Developing sauropod spinal columns were strengthened by zig-zagged seams
Spinophorosaurus nigerensis was a 43-foot-long sauropod dinosaur, with about 40% of its body length tied up in it’s neck. That lengthy appendage was necessary to enable efficient feeding for these massive herbivores, and so it stands to reason that evolution equipped these animals with a few specializations to make the most of their vertebrae. Sauropod neck bones had specialized neck-ribs, hollows and even joints, all to keep dinosaurs like Spinophorosaurus‘ head aloft and eating as much as possible. Now researchers have found evidence that these bones even grew and fused in a specialized way to better accommodate the intense workload demanded by their eight-ton owners.
While our backbones don’t have to contend with the same stresses facing a sauropod dinosaur, we do share some similar developmental patterns as we grow up. Vertebrae in all mammals and dinosaurs are actually pieces of bone each when we’re born. The centrum sits, appropriately, at the center, while the neural arch fits against that, acting as a protective sheath around the spinal cord. In humans, these two bones fuse together by the time you’re six or seven, but in sauropods this fusing is thought to have taken as much as 20 years, which seems like it should have been a problem.
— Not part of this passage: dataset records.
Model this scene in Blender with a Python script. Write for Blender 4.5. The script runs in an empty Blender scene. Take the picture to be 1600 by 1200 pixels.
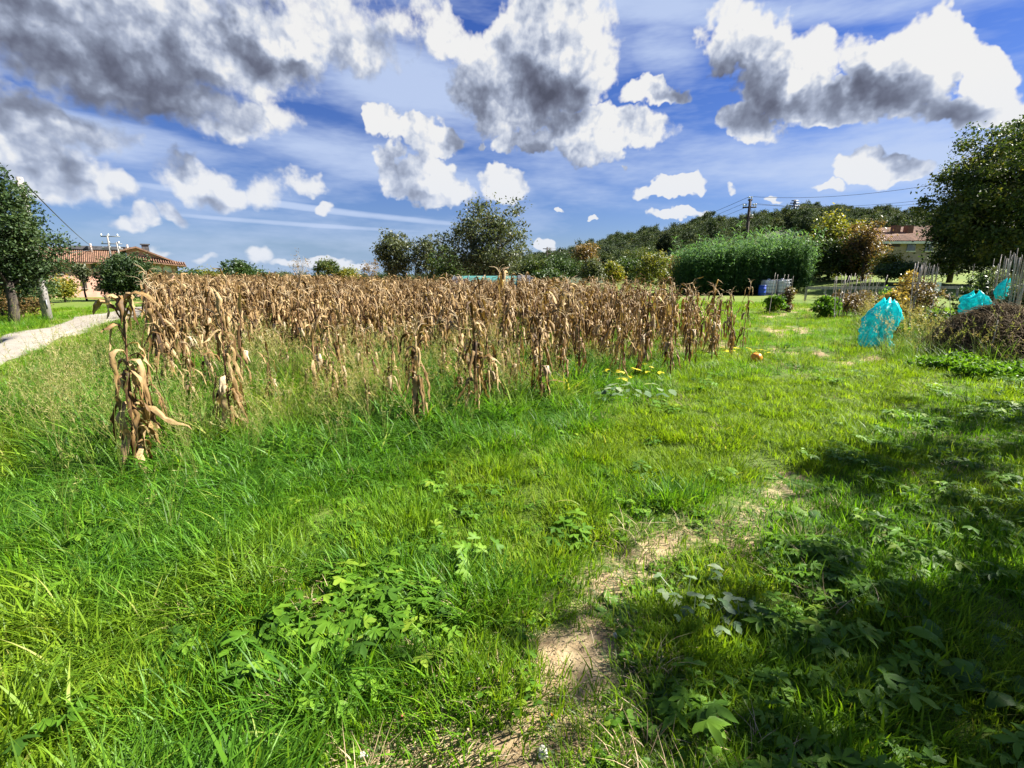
import bpy, math, random
import numpy as np
from mathutils import Vector, Matrix
from mathutils import noise as mnoise
PI = math.pi
R = random.Random(7)
NR = np.random.RandomState(11)
scn = bpy.context.scene
COL = scn.collection

# ------------------------------------------------------------------ camera, light, exposure
FPX, PITCH, CAMZ = 750.0, math.radians(12.63), 1.62
cam_d = bpy.data.cameras.new('camera'); cam = bpy.data.objects.new('camera', cam_d); COL.objects.link(cam)
cam.location = (0, 0, CAMZ); cam.rotation_euler = (PI/2 - PITCH, 0, 0)
cam_d.sensor_width = 36.0; cam_d.lens = 36.0*FPX/1600.0
cam_d.clip_start = 0.05; cam_d.clip_end = 6000
scn.camera = cam
SUN_AZ, SUN_EL = math.radians(80), math.radians(40)      # azimuth clockwise from the view axis (+Y)
sun_d = bpy.data.lights.new('sun', 'SUN'); sun = bpy.data.objects.new('sun', sun_d); COL.objects.link(sun)
sd = Vector((math.sin(SUN_AZ)*math.cos(SUN_EL), math.cos(SUN_AZ)*math.cos(SUN_EL), math.sin(SUN_EL)))
sun.rotation_euler = sd.to_track_quat('Z', 'Y').to_euler()
sun.location = (60, 10, 50)
sun_d.energy = 5.0; sun_d.angle = math.radians(0.53); sun_d.color = (1.0, 0.95, 0.86)
scn.view_settings.view_transform = 'Standard'; scn.view_settings.look = 'None'
scn.view_settings.exposure = 2.05; scn.view_settings.gamma = 1.0
scn.view_settings.use_curve_mapping = False
scn.render.engine = 'CYCLES'
scn.cycles.max_bounces = 6; scn.cycles.diffuse_bounces = 3; scn.cycles.transmission_bounces = 4
scn.cycles.glossy_bounces = 2; scn.cycles.transparent_max_bounces = 12
scn.cycles.use_denoising = True
scn.cycles.caustics_reflective = False; scn.cycles.caustics_refractive = False

CP, SP = math.cos(PITCH), math.sin(PITCH)
def ray(px, py):
    a, b = (px-800)/FPX, (600-py)/FPX
    return Vector((a, CP + b*SP, -SP + b*CP))

class NT:
    """small helper to write node trees"""
    def __init__(s, nt): s.nt = nt; s.n = nt.nodes; s.l = nt.links
    def new(s, t, **kw):
        nd = s.n.new(t)
        for k, v in kw.items(): setattr(nd, k, v)
        return nd
    def put(s, sock, v):
        if hasattr(v, 'is_output') or isinstance(v, bpy.types.NodeSocket): s.l.new(v, sock)
        elif v is not None: sock.default_value = v
    def math(s, op, a, b=None, c=None, clamp=False):
        nd = s.new('ShaderNodeMath', operation=op, use_clamp=clamp)
        s.put(nd.inputs[0], a)
        if b is not None: s.put(nd.inputs[1], b)
        if c is not None: s.put(nd.inputs[2], c)
        return nd.outputs[0]
    def vmath(s, op, a, b=None):
        nd = s.new('ShaderNodeVectorMath', operation=op)
        s.put(nd.inputs[0], a)
        if b is not None:
            if op == 'SCALE': s.put(nd.inputs['Scale'], b)
            else: s.put(nd.inputs[1], b)
        return nd.outputs['Value'] if op in ('LENGTH', 'DOT_PRODUCT', 'DISTANCE') else nd.outputs[0]
    def noise(s, vec, scale, detail=4, rough=0.55, dim='2D', out='Fac', dist=0.0):
        nd = s.new('ShaderNodeTexNoise', noise_dimensions=dim)
        s.put(nd.inputs['Vector'], vec); nd.inputs['Scale'].default_value = scale
        nd.inputs['Detail'].default_value = detail; nd.inputs['Roughness'].default_value = rough
        nd.inputs['Distortion'].default_value = dist
        return nd.outputs[out]
    def mapr(s, v, a, b, c=0.0, d=1.0, smooth=False):
        nd = s.new('ShaderNodeMapRange'); nd.clamp = True
        if smooth: nd.interpolation_type = 'SMOOTHSTEP'
        s.put(nd.inputs[0], v); nd.inputs[1].default_value = a; nd.inputs[2].default_value = b
        nd.inputs[3].default_value = c; nd.inputs[4].default_value = d
        return nd.outputs[0]
    def mix(s, f, a, b, mode='MIX'):
        nd = s.new('ShaderNodeMix', data_type='RGBA', blend_type=mode)
        s.put(nd.inputs[0], f)
        for q, v in ((6, a), (7, b)):
            if isinstance(v, (tuple, list)): v = tuple(v)[:3] + (1.0,)
            s.put(nd.inputs[q], v)
        return nd.outputs[2]
    def ramp(s, f, stops):
        nd = s.new('ShaderNodeValToRGB'); s.put(nd.inputs[0], f)
        e = nd.color_ramp.elements
        while len(e) < len(stops): e.new(0.5)
        for q, (p, c) in zip(e, stops): q.position = p; q.color = tuple(c)[:3] + (1,)
        return nd.outputs[0]

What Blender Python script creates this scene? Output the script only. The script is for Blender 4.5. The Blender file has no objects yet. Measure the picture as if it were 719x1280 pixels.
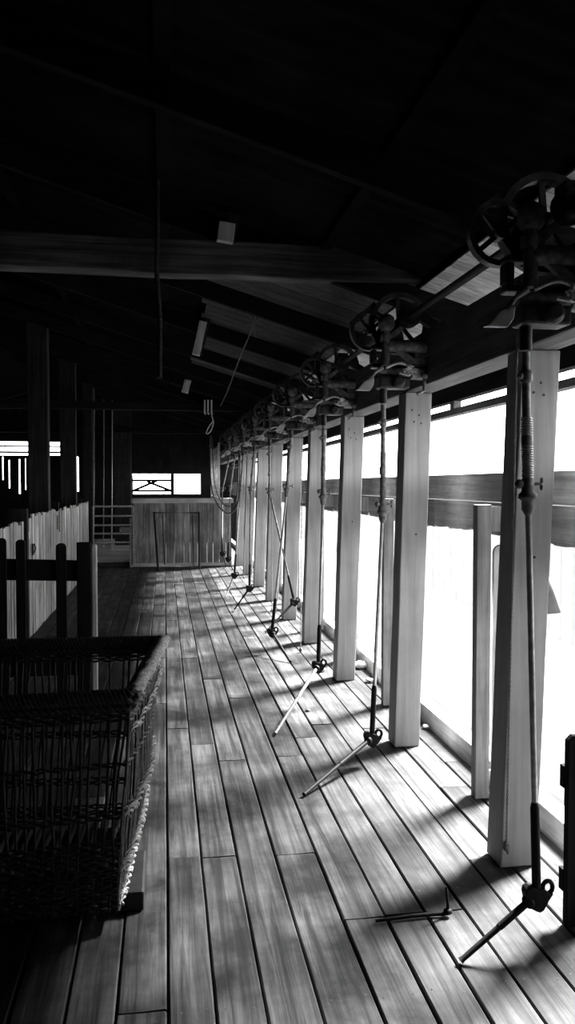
import bpy, math, random
from mathutils import Vector, Matrix
random.seed(7)
V = Vector
C = bpy.context.scene.collection
sc = bpy.context.scene
PI = math.pi

# ------------------------------------------------------------------ camera
F_PX, EYE = 1000.0, 1.6
TH = math.atan(.034); PSI = math.atan(.1535*math.cos(TH))
FW = V((math.sin(PSI)*math.cos(TH), math.cos(PSI)*math.cos(TH), -math.sin(TH)))
RT = V((math.cos(PSI), -math.sin(PSI), 0)); UP = RT.cross(FW)
cd = bpy.data.cameras.new('camera'); cam = bpy.data.objects.new('camera', cd); C.objects.link(cam)
cam.matrix_world = Matrix(((RT.x, UP.x, -FW.x, 0), (RT.y, UP.y, -FW.y, 0), (RT.z, UP.z, -FW.z, EYE), (0, 0, 0, 1)))
cd.sensor_fit = 'VERTICAL'; cd.sensor_height = 36; cd.lens = 36*F_PX/1280; cd.clip_start = .05; cd.clip_end = 500
sc.camera = cam
def at(u, v, X=None, Y=None, z=None):
    d = FW + RT*((u-359.5)/F_PX) - UP*((v-640)/F_PX)
    t = X/d.x if X is not None else Y/d.y if Y is not None else (z-EYE)/d.z
    return V((d.x*t, d.y*t, EYE+d.z*t))

# ------------------------------------------------------------------ materials
def wood(name, lo, hi, axis='Z', rough=.75, grain=1.0, bump=.35, stain=.35, island=.25, spec=.25):
    m = bpy.data.materials.new(name); m.use_nodes = True
    nt = m.node_tree; N = nt.nodes; L = nt.links; b = N['Principled BSDF']
    tc = N.new('ShaderNodeTexCoord'); geo = N.new('ShaderNodeNewGeometry')
    mp = N.new('ShaderNodeMapping'); s = [34*grain]*3; s['XYZ'.index(axis)] = 1.3*grain; mp.inputs['Scale'].default_value = s
    add = N.new('ShaderNodeVectorMath'); add.operation = 'ADD'
    mul = N.new('ShaderNodeMath'); mul.operation = 'MULTIPLY'; mul.inputs[1].default_value = 37.0
    L.new(geo.outputs['Random Per Island'], mul.inputs[0])
    L.new(tc.outputs['Object'], add.inputs[0]); L.new(mul.outputs[0], add.inputs[1]); L.new(add.outputs[0], mp.inputs['Vector'])
    n1 = N.new('ShaderNodeTexNoise'); n1.inputs['Scale'].default_value = 1.0; n1.inputs['Detail'].default_value = 7; n1.inputs['Roughness'].default_value = .65; n1.inputs['Distortion'].default_value = .6
    L.new(mp.outputs[0], n1.inputs['Vector'])
    n2 = N.new('ShaderNodeTexNoise'); n2.inputs['Scale'].default_value = 2.3; n2.inputs['Detail'].default_value = 5; n2.inputs['Roughness'].default_value = .6
    L.new(add.outputs[0], n2.inputs['Vector'])
    rp = N.new('ShaderNodeValToRGB'); rp.color_ramp.elements[0].position = .36; rp.color_ramp.elements[1].position = .64
    rp.color_ramp.elements[0].color = (lo, lo, lo, 1); rp.color_ramp.elements[1].color = (hi, hi, hi, 1)
    L.new(n1.outputs['Fac'], rp.inputs['Fac'])
    r2 = N.new('ShaderNodeMapRange'); r2.inputs['From Min'].default_value = .35; r2.inputs['From Max'].default_value = .65
    r2.inputs['To Min'].default_value = 1-stain; r2.inputs['To Max'].default_value = 1+stain*.4
    L.new(n2.outputs['Fac'], r2.inputs['Value'])
    r3 = N.new('ShaderNodeMapRange'); r3.inputs['To Min'].default_value = 1-island; r3.inputs['To Max'].default_value = 1+island
    L.new(geo.outputs['Random Per Island'], r3.inputs['Value'])
    m1 = N.new('ShaderNodeMath'); m1.operation = 'MULTIPLY'; L.new(r2.outputs[0], m1.inputs[0]); L.new(r3.outputs[0], m1.inputs[1])
    mx = N.new('ShaderNodeVectorMath'); mx.operation = 'SCALE'; L.new(rp.outputs[0], mx.inputs[0]); L.new(m1.outputs[0], mx.inputs['Scale'])
    L.new(mx.outputs[0], b.inputs['Base Color'])
    bp = N.new('ShaderNodeBump'); bp.inputs['Strength'].default_value = bump; bp.inputs['Distance'].default_value = .004
    L.new(n1.outputs['Fac'], bp.inputs['Height']); L.new(bp.outputs[0], b.inputs['Normal'])
    b.inputs['Roughness'].default_value = rough; b.inputs['Specular IOR Level'].default_value = spec
    return m
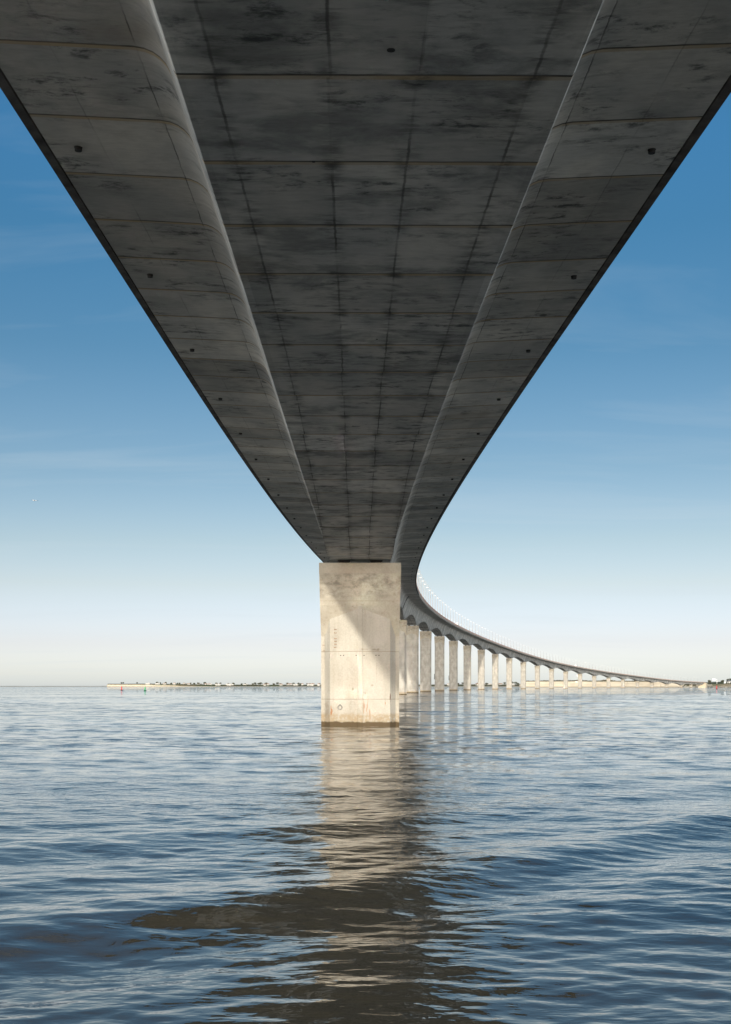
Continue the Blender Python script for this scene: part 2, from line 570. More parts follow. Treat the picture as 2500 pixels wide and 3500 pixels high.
def section(s):
    D = depth(s)
    b = 2.82 - 0.29 * (D - 3.45)
    right = [(0.62, -D), (1.5, -D), (2.2, -D), (b - 0.035, -D), (b, -D + 0.05)]
    top = (3.68, -0.9)
    for k in (0.33, 0.66):
        right.append((b + (top[0] - b) * k, -D + (top[1] + D) * k))
    right.append(top)
    right += FIL
    right += [(5.8, 0.06), (7.44, 0.13), (7.45, 0.36), (7.54, 0.37), (7.54, 0.62)]
    left = [(-x, z) for x, z in reversed(right)]
    return left + [(0.0, -D)] + right


def loft(name, s_list, mat, parent):
    """box girder with its wing slabs, closed over the road and at both ends"""
    prof0 = section(s_list[0])
    n = len(prof0)
    V, UV1, UV2 = [], [], []
    for s in s_list:
        pr = section(s)
        arc, c = [], n // 2
        acc = [0.0] * n
        for i in range(c + 1, n):
            acc[i] = acc[i - 1] + math.dist(pr[i], pr[i - 1])
        for i in range(c - 1, -1, -1):
            acc[i] = acc[i + 1] - math.dist(pr[i], pr[i + 1])
        x, y, a = frame(s)
        z = zw(s)
        ca, sa = math.cos(a), math.sin(a)
        for i, (l, dz) in enumerate(pr):
            V.append((x + l * ca, y - l * sa, z + dz))
            UV1.append((acc[i], s))
            UV2.append((l, dz))
    Fc = []
    m = len(s_list)
    for j in range(m - 1):
        for i in range(n - 1):
            Fc.append((j * n + i, j * n + i + 1, (j + 1) * n + i + 1, (j + 1) * n + i))
        Fc.append((j * n + n - 1, j * n, (j + 1) * n, (j + 1) * n + n - 1))
    Fc.append(tuple(reversed(range(n))))
    Fc.append(tuple((m - 1) * n + i for i in range(n)))
    o = mesh_obj(name, V, [tuple(reversed(f)) for f in Fc], mat, parent)
    me = o.data
    for nm, dat in (('strip', UV1), ('lateral', UV2)):
        lay = me.uv_layers.new(name=nm)
        arr = np.array(dat, dtype=np.float32)
        idx = np.empty(len(me.loops), dtype=np.int32)
        me.loops.foreach_get('vertex_index', idx)
        lay.data.foreach_set('uv', arr[idx].ravel())
    # round the fillet between web and wing, keep the arrises sharp
    sm = np.zeros(len(me.polygons), dtype=bool)
    c = n // 2
    lo, hi = c + 8, c + 8 + len(FIL) + 1
    for j in range(m - 1):
        for i in range(n - 1):
            i2 = i if i >= c else n - 2 - i
            if lo <= i2 < hi:
                sm[j * n + i] = True
    me.polygons.foreach_set('use_smooth', sm)
    return o


def sweep(name, s_list, prof, mat, parent):
    """closed profile swept along the bridge: prof = [(lateral, height over the wing level)]"""
    mb = MB()
    n = len(prof)
    V = [pt(s, l, z) for s in s_list for l, z in prof]
    Fc = []
    for j in range(len(s_list) - 1):
        for i in range(n):
            i2 = (i + 1) % n
            Fc.append((j * n + i, j * n + i2, (j + 1) * n + i2, (j + 1) * n + i))
    Fc.append(tuple(range(n)))
    Fc.append(tuple(reversed([(len(s_list) - 1) * n + i for i in range(n)])))
    mb.add(V, Fc)
    return mb


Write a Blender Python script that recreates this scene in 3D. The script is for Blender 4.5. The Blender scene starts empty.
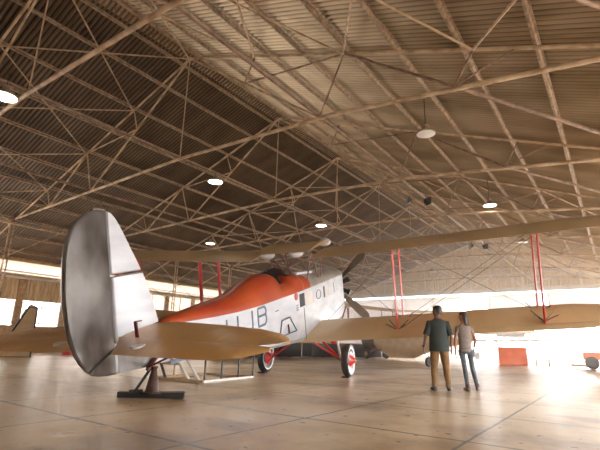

A tight grip while growing
With the number of other adaptations required to help these animals move their heads around, the weaker cartilage between the centrum and neural arches seems like a significant deficiency. You don’t usually want unnecessary wiggle room when something as delicate as a spinal chord is involved, but fossil vertebrae indicate that sauropods like Spinophorosaurus had a way to compensate for this slow growth process.
Rather than the relatively smooth edges that are found between most animals’ centrums and neural arches, Spinophorosaurus‘ bones apparently joined along a zig-zagged point of contact. This meant that while waiting for the bones to fuse, they would almost be mechanically interlocked, more like puzzle pieces than parallel surfaces. Aside from acting as a form of grip, this would have extended the amount of contact the bones had with each other. That extended surface area would have better distributed force and stress, making the activity of the grazing Spinophorosaurus less of a concern for the maturing vertebrae.
My second grader asked: I know that long necks would let these dinosaurs reach high leaves like a giraffe, but why did they need that? Why was that so helpful?
The current hypothesis is that a long neck would allow the animal to avoid having to walk so much, more or less. As studies find that even reinforced necks probably afforded a good range of motion, it seems plausible that keeping your heavy body still while having your relatively light, minimal head zip around to vacuum up foliage would be an efficient way to feed. With mouths that couldn’t even chew their food, it seems like these dinosaurs likely aimed for as much bulk as they could swallow, and so keeping their mouth as portable as possible fits with that model pretty well.